Police Brutality is an Everyday Affair in Kannagi Nagar Slums

The family of 17-year-old boy from Kannagi Nagar approached the city police commissioner’s office on Saturday complaining of police excess.

Published: 14th March 2016 03:19 AM  |   Last Updated: 14th March 2016 05:24 AM   |  A+A-

CHENNAI: The family of 17-year-old boy from Kannagi Nagar approached the city police commissioner’s office on Saturday complaining of police excess. The boy, son of a casual labourer, was picked up from his house on Friday night by four plainclothed policemen who thrashed the boy brutally, injuring his face and body.

What’s appalling is that the boy was said to have been picked up in a case of mistaken identity as the cops suspected him to be part of a mobile phone stealing gang. However, for residents of Kannagi Nagar where the boy lives, such police excess was an everyday affair and the city police’s act only reaffirms the open secret of police brutality on those from the oppressed sections of society.

Kannagi Nagar near Thoraipakkam off the IT corridor of Rajiv Gandhi Salai houses about 40,000 families - slum dwellers who were evacuated and resettled in match-box units of the Tamil Nadu Slum Clearance Board. Most of the domestic labour force of the city goes from this area where all belong to low income group (LIG) families and most are Dalits.

“You stand outside your home and talk with your friends, you’ll see police turn up. If we ask them if we are not allowed to stand outside our homes, they will ask us to come to the police station,” rues Daniel, of Kannagi Nagar, to Express. Daniel works as a painter.

People returning late night after odd jobs are invariably harassed by cops, residents say. “Even those returning after watching a movie are suspected,” says Srinivasan, an auto driver.

According to S Karuppiah, joint general secretary, Dalit Liberation Movement, police oppression of the already-oppressed community exists across the state. “The mindset is that if they are from the slums and similar areas, they must be rowdies and anti-social elements. Police take advantage of this and harass them,” he said.

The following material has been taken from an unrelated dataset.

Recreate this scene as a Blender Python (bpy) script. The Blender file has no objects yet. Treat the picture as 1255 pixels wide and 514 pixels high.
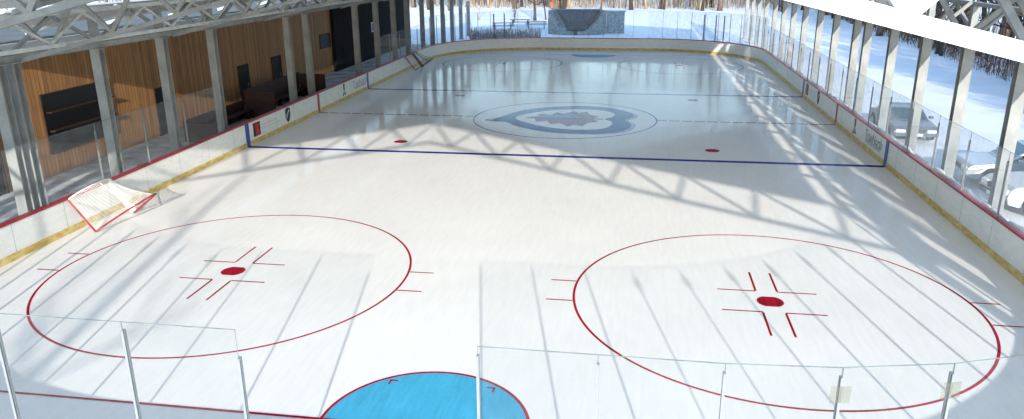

From the Thanjavur farmer, G Balan (who was roughed up by cops for defaulting on a loan) to 24-year-old Dhilipan Mahendran (whose hand was broken in custody for burning the national flag) incidents of violation of oppressed classes is evident. 

The teenager’s arrest, said to be a case of mistaken identity, could remind one of the 2014 Tamil political drama, Madras directed by P Ranjith in which a dialogue would be casually woven in the introduction scenes - Area la evan thappu pannalum, policekaran housing board aala dan pudichtu povaan (For any crime, police will pick up the housing board dwellers only).